Medewerkers brengen bij de intake de risico’s van de cliënt in kaart en benoemen in het begeleidingsplan de omvang van deze risico’s in scores. Hierbij is soms aangegeven wat het handelingsperpectief van de cliënt is als een risicovolle situatie ontstaat. De risico’s worden bij de uitvoering van de evaluaties elk half jaar eveneens in kaart gebracht; in een aantal gevallen één keer per jaar. De grootste risico’s staan beschreven in het begeleidingsplan als onderdeel van de situatieschets of de zelfredzaamheidmatrix. Omdat de doelen de verwoording zijn van de zaken waaraan de cliënt zèlf wil werken of door de gemeente zijn benoemd, begrijpt Toezicht dat de risico’s niet altijd volledig kunnen (worden) vertaald in de doelen en acties.

14

 

Desalniettemin acht toezicht Wmo van belang dat deze overige risico’s ergens in de dossiers zijn benoemd met oog op borging van deze kennis.

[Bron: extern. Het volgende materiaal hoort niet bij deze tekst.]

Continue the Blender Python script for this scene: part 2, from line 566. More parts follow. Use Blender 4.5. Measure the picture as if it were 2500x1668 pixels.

De meeste cliënten kampen met risico’s op het gebied van financiën. Alle begeleiders benoemen dit ook als grootste aandachtspunt en zetten hier sterk op in. Dit staat over het algemeen goed beschreven in de begeleidingsplannen. Andere risico’s zijn soms benoemd, maar niet altijd of minder goed toegelicht in de begeleidingsplannen.

Cliënten hebben over het algemeen dermate vertrouwen in hun begeleiders dat zij risicovolle situaties met hun begeleider bespreken. Wanneer begeleiders inzien dat er mogelijke onveilige situaties voor de cliënt dreigen, ondernemen zij actie, zoals het bespreken van dit risico met de cliënt zelf of het informeren van familie.

In het geval van één cliënt heeft Toezicht geconstateerd dat een risico met oog op de veiligheid van cliënt niet is benoemd in het risico-overzicht en niet staat beschreven in het begeleidingsplan. De overige twee (lagere) risico’s voor deze cliënt zijn wel benoemd.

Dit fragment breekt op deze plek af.